Autonomy : Jamming visitors’ radar


Autonomyhome click to view

Four animated panels make for a distracting home page.

The Site

Autonomy, a leading producer of artificial intelligence systems, runs four different animated panels in discrete parts of its home page.

The central content area of Autonomy’s home page is dominated by a viewing panel that runs an automatic sequence of six promotions for company marketing and service propositions. Images fade and solidify at changeover, followed by the unscrolling of a text box containing the message. Above this and sandwiching the main navigation bar is a header strip with two moving elements: a scroll of Global Customers at far left and a central sequence of pull-quotes to back up the slogan ‘Understanding the hidden 80%’.

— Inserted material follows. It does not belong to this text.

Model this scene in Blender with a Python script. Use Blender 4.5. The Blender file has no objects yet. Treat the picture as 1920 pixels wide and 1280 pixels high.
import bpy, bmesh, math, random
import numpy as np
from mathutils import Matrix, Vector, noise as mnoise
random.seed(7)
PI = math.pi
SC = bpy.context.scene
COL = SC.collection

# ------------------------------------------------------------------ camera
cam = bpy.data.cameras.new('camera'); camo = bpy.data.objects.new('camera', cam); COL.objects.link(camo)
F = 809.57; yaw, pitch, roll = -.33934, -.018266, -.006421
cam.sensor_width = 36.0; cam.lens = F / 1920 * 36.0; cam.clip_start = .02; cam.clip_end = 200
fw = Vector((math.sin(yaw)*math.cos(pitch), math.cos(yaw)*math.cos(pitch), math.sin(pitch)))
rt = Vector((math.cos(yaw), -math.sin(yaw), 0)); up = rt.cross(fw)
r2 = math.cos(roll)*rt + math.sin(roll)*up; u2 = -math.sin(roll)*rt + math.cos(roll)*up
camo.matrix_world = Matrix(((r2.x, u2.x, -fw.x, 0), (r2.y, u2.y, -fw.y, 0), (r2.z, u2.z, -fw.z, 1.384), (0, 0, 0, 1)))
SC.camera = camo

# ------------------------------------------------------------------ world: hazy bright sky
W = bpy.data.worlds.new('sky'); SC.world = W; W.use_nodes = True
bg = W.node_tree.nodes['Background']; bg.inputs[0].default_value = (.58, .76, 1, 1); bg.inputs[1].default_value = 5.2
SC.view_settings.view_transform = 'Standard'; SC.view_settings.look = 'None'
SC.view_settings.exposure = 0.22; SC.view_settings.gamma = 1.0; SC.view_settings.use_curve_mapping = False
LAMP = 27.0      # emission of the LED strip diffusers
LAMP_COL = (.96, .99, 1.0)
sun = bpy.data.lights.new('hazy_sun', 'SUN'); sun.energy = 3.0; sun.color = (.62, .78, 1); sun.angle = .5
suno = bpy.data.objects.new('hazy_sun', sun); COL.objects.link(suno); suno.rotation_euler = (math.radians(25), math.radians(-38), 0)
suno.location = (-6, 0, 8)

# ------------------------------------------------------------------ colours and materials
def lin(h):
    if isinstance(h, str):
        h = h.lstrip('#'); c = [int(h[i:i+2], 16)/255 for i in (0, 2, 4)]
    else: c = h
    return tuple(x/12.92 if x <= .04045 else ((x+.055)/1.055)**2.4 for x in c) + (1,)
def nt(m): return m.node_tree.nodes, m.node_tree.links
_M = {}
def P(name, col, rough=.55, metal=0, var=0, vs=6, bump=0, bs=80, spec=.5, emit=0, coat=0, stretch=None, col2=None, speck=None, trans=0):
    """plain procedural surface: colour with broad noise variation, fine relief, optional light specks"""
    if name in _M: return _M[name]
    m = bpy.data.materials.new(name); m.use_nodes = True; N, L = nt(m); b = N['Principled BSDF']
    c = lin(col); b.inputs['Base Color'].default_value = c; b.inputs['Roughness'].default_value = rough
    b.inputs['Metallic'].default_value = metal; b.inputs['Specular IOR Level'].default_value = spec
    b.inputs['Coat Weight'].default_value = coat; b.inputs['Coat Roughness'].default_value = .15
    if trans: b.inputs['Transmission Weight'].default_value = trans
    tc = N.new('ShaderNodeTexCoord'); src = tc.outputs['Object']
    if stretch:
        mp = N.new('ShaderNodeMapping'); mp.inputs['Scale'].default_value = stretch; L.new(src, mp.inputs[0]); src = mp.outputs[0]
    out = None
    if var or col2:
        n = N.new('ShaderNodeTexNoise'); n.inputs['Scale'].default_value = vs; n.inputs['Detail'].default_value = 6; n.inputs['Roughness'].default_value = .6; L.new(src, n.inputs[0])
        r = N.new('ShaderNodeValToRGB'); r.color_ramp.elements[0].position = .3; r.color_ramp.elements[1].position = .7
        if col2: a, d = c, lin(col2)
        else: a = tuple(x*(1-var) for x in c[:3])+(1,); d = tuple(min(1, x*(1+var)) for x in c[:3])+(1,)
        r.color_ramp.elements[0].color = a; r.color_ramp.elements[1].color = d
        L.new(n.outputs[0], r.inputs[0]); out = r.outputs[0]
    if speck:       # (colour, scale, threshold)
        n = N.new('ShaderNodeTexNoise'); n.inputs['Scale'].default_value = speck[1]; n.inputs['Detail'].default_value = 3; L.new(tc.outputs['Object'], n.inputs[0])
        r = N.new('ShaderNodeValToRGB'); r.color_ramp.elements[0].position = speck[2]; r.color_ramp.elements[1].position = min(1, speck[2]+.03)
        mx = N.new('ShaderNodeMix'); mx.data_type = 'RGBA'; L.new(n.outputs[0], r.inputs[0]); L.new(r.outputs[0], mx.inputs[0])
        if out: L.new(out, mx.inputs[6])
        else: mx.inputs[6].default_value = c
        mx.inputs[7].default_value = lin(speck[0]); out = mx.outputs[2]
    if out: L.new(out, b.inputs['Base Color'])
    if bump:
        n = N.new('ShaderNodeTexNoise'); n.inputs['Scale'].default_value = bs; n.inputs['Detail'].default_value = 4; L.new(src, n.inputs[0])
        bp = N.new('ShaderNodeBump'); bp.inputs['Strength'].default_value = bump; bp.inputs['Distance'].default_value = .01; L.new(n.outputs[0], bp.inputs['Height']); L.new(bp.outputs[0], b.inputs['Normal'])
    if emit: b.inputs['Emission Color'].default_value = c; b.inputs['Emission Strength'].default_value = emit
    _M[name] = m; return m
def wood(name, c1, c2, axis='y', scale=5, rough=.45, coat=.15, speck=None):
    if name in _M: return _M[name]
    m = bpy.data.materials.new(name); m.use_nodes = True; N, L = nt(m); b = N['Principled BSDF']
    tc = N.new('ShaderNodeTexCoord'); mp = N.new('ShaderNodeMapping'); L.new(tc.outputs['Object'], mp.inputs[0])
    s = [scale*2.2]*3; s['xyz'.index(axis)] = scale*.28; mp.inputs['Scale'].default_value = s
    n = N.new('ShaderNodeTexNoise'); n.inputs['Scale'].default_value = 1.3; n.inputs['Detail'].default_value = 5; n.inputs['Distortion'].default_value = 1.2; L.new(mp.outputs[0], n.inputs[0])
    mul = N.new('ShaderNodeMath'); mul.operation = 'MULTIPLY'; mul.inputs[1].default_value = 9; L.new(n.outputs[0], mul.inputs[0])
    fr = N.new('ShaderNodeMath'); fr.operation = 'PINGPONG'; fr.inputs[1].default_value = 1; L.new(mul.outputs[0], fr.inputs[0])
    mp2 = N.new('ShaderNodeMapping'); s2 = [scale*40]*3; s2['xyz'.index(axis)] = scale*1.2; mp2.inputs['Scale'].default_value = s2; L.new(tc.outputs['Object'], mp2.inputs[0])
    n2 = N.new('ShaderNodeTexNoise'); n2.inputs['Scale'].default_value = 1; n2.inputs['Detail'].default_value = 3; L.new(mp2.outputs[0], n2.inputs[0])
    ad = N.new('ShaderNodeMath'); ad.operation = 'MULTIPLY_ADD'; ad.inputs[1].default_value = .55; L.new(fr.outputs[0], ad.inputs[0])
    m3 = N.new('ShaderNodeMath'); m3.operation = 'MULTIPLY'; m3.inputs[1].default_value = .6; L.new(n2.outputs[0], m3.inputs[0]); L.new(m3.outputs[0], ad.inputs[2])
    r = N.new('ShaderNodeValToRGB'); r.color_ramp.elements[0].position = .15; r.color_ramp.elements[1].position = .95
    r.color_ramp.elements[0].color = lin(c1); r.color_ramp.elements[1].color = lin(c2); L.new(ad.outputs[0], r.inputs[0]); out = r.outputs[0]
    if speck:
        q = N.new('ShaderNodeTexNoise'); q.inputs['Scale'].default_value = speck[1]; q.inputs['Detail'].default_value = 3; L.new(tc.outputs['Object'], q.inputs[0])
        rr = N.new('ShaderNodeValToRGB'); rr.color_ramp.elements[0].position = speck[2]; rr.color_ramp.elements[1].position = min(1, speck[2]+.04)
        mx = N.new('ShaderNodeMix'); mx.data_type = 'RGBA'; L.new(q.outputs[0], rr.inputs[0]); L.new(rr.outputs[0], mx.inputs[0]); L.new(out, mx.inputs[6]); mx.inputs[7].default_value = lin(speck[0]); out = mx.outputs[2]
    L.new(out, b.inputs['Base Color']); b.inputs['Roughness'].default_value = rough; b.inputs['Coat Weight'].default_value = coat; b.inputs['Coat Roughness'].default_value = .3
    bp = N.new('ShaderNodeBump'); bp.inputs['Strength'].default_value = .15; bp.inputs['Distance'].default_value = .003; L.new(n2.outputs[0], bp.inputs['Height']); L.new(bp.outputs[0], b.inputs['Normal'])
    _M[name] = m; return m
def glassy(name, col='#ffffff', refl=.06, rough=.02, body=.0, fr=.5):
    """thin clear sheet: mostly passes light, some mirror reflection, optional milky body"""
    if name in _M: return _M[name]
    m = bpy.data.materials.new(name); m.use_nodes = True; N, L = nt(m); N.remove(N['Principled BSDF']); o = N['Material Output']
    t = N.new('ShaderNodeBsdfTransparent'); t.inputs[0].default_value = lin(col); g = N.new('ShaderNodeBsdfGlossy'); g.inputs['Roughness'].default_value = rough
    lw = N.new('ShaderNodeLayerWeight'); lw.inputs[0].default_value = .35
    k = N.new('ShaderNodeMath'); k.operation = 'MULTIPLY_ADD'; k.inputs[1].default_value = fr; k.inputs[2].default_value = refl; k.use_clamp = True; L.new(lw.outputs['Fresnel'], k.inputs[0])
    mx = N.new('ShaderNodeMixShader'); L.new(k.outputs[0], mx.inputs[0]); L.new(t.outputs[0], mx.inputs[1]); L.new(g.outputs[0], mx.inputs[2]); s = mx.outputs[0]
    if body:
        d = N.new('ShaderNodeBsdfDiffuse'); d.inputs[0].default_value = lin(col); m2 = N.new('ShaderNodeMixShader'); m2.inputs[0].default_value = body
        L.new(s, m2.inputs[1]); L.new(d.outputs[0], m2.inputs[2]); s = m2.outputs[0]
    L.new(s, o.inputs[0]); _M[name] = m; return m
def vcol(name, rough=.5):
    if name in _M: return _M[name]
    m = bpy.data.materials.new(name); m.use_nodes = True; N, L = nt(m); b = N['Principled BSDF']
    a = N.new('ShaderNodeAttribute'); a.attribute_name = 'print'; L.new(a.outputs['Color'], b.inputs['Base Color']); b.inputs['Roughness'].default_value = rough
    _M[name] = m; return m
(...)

Elsewhere, an Industry Awards box in the bottom right corner of the page runs a flashing sequence of award logos, many of them brightly coloured in contrast with the predominantly blue hues and pastel shades of the rest of the page.

The Takeaway

Autonomy’s home page has more animation than the average ‘win a fortune’ pop-up or the starship Enterprise’s control panel. How much it helps visitors steer a course to content they want to find – or even that Autonomy wants them to seek out – is questionable. While a sequential showcase is part of many high-tech companies’ home pages its use here is purely promotional; clicking on an image does not take you to related content and if there is a correlation with the six brand buttons below the panel (which lead to product sites) this is not explained nor the connection made between image and corresponding button. The movement generated by the three other animations is simply distracting to the visitor’s radar, not least in diverting attention from the main showcase.

Incidentally, Autonomy must hope that with so much going on no one lingers too long over the ‘Understanding the hidden 80%’ slogan, which is explained by the picture of an iceberg alongside it. Or not, if you follow the consensus view on Wikipedia of 90 per cent submersion.